> SOURCE EXCERPT:
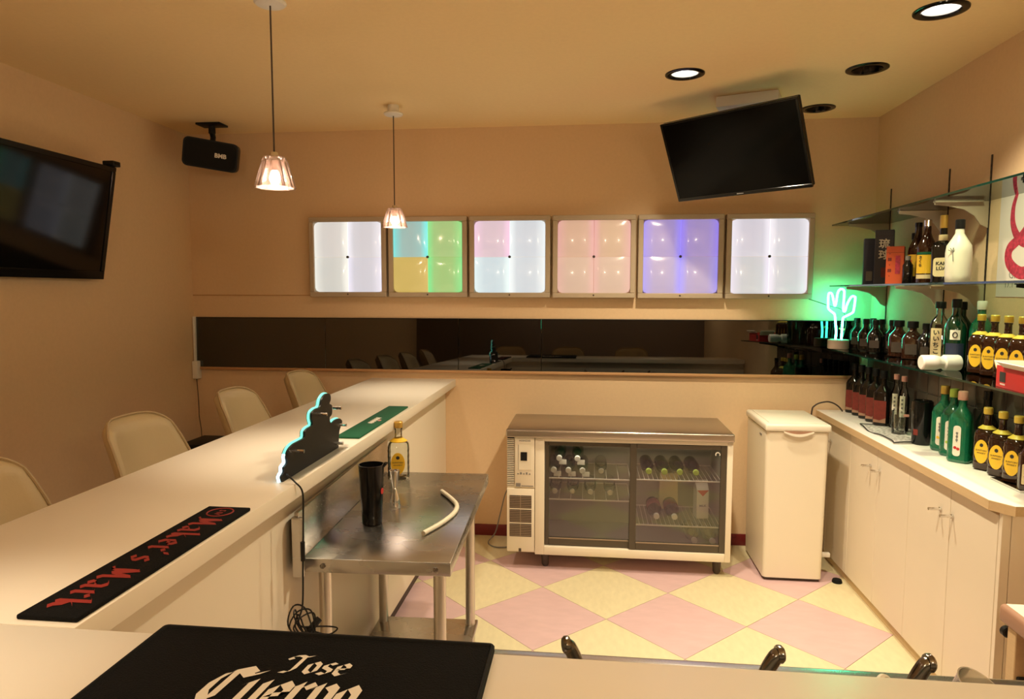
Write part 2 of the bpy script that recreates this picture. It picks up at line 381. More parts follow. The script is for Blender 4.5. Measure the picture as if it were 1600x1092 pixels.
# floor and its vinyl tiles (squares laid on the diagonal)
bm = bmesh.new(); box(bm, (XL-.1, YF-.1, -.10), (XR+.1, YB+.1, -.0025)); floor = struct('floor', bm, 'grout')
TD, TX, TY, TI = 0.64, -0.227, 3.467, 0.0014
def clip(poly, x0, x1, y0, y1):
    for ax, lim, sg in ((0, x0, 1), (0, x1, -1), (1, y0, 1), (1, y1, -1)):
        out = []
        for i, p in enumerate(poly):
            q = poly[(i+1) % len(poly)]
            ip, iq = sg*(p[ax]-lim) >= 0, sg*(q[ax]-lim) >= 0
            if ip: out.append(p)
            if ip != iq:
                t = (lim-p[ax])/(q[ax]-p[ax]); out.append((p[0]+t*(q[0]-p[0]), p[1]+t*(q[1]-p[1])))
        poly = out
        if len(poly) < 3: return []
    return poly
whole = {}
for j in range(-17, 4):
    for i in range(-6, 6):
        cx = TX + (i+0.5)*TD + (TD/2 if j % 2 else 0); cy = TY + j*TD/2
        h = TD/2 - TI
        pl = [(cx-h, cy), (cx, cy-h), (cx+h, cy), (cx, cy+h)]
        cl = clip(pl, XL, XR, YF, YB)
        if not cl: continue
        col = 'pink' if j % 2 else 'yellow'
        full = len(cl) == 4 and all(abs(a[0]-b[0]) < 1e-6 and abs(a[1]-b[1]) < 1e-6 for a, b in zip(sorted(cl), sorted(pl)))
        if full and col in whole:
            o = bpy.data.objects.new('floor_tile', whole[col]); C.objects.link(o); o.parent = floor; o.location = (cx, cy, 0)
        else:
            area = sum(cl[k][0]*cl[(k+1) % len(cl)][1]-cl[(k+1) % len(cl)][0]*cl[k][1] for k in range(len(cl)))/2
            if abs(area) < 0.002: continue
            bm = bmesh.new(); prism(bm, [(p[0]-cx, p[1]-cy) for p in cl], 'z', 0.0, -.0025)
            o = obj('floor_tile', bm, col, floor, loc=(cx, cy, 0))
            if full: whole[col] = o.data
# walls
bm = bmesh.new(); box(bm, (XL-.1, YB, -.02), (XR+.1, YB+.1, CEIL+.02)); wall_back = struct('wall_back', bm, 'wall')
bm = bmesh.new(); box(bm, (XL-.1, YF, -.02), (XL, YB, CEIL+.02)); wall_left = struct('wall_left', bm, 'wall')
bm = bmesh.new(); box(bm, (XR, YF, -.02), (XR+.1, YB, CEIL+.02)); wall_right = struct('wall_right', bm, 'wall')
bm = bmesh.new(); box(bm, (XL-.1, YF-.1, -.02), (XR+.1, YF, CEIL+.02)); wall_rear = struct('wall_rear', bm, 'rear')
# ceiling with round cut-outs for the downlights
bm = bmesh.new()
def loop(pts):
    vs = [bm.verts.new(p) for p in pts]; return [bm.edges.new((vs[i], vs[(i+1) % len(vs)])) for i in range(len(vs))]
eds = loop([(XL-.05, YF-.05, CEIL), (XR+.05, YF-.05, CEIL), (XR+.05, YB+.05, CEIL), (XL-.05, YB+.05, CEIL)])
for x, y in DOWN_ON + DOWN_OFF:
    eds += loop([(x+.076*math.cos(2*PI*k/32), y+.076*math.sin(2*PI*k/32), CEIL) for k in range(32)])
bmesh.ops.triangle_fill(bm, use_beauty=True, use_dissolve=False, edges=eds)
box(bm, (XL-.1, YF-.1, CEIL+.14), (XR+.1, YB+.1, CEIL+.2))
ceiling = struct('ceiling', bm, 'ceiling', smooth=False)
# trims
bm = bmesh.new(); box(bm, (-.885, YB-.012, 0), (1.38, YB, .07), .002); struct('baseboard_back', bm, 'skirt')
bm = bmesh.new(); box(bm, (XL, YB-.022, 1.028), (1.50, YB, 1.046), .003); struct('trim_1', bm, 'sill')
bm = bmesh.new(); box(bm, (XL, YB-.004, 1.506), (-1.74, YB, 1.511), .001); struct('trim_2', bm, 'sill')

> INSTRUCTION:
Leave out the pictures and give the listing above again exactly.

> WRITTEN SOLUTION:
Write part 2 of the bpy script that recreates this picture. It picks up at line 381. More parts follow. The script is for Blender 4.5. Measure the picture as if it were 1600x1092 pixels.
# floor and its vinyl tiles (squares laid on the diagonal)
bm = bmesh.new(); box(bm, (XL-.1, YF-.1, -.10), (XR+.1, YB+.1, -.0025)); floor = struct('floor', bm, 'grout')
TD, TX, TY, TI = 0.64, -0.227, 3.467, 0.0014
def clip(poly, x0, x1, y0, y1):
    for ax, lim, sg in ((0, x0, 1), (0, x1, -1), (1, y0, 1), (1, y1, -1)):
        out = []
        for i, p in enumerate(poly):
            q = poly[(i+1) % len(poly)]
            ip, iq = sg*(p[ax]-lim) >= 0, sg*(q[ax]-lim) >= 0
            if ip: out.append(p)
            if ip != iq:
                t = (lim-p[ax])/(q[ax]-p[ax]); out.append((p[0]+t*(q[0]-p[0]), p[1]+t*(q[1]-p[1])))
        poly = out
        if len(poly) < 3: return []
    return poly
whole = {}
for j in range(-17, 4):
    for i in range(-6, 6):
        cx = TX + (i+0.5)*TD + (TD/2 if j % 2 else 0); cy = TY + j*TD/2
        h = TD/2 - TI
        pl = [(cx-h, cy), (cx, cy-h), (cx+h, cy), (cx, cy+h)]
        cl = clip(pl, XL, XR, YF, YB)
        if not cl: continue
        col = 'pink' if j % 2 else 'yellow'
        full = len(cl) == 4 and all(abs(a[0]-b[0]) < 1e-6 and abs(a[1]-b[1]) < 1e-6 for a, b in zip(sorted(cl), sorted(pl)))
        if full and col in whole:
            o = bpy.data.objects.new('floor_tile', whole[col]); C.objects.link(o); o.parent = floor; o.location = (cx, cy, 0)
        else:
            area = sum(cl[k][0]*cl[(k+1) % len(cl)][1]-cl[(k+1) % len(cl)][0]*cl[k][1] for k in range(len(cl)))/2
            if abs(area) < 0.002: continue
            bm = bmesh.new(); prism(bm, [(p[0]-cx, p[1]-cy) for p in cl], 'z', 0.0, -.0025)
            o = obj('floor_tile', bm, col, floor, loc=(cx, cy, 0))
            if full: whole[col] = o.data
# walls
bm = bmesh.new(); box(bm, (XL-.1, YB, -.02), (XR+.1, YB+.1, CEIL+.02)); wall_back = struct('wall_back', bm, 'wall')
bm = bmesh.new(); box(bm, (XL-.1, YF, -.02), (XL, YB, CEIL+.02)); wall_left = struct('wall_left', bm, 'wall')
bm = bmesh.new(); box(bm, (XR, YF, -.02), (XR+.1, YB, CEIL+.02)); wall_right = struct('wall_right', bm, 'wall')
bm = bmesh.new(); box(bm, (XL-.1, YF-.1, -.02), (XR+.1, YF, CEIL+.02)); wall_rear = struct('wall_rear', bm, 'rear')
# ceiling with round cut-outs for the downlights
bm = bmesh.new()
def loop(pts):
    vs = [bm.verts.new(p) for p in pts]; return [bm.edges.new((vs[i], vs[(i+1) % len(vs)])) for i in range(len(vs))]
eds = loop([(XL-.05, YF-.05, CEIL), (XR+.05, YF-.05, CEIL), (XR+.05, YB+.05, CEIL), (XL-.05, YB+.05, CEIL)])
for x, y in DOWN_ON + DOWN_OFF:
    eds += loop([(x+.076*math.cos(2*PI*k/32), y+.076*math.sin(2*PI*k/32), CEIL) for k in range(32)])
bmesh.ops.triangle_fill(bm, use_beauty=True, use_dissolve=False, edges=eds)
box(bm, (XL-.1, YF-.1, CEIL+.14), (XR+.1, YB+.1, CEIL+.2))
ceiling = struct('ceiling', bm, 'ceiling', smooth=False)
# trims
bm = bmesh.new(); box(bm, (-.885, YB-.012, 0), (1.38, YB, .07), .002); struct('baseboard_back', bm, 'skirt')
bm = bmesh.new(); box(bm, (XL, YB-.022, 1.028), (1.50, YB, 1.046), .003); struct('trim_1', bm, 'sill')
bm = bmesh.new(); box(bm, (XL, YB-.004, 1.506), (-1.74, YB, 1.511), .001); struct('trim_2', bm, 'sill')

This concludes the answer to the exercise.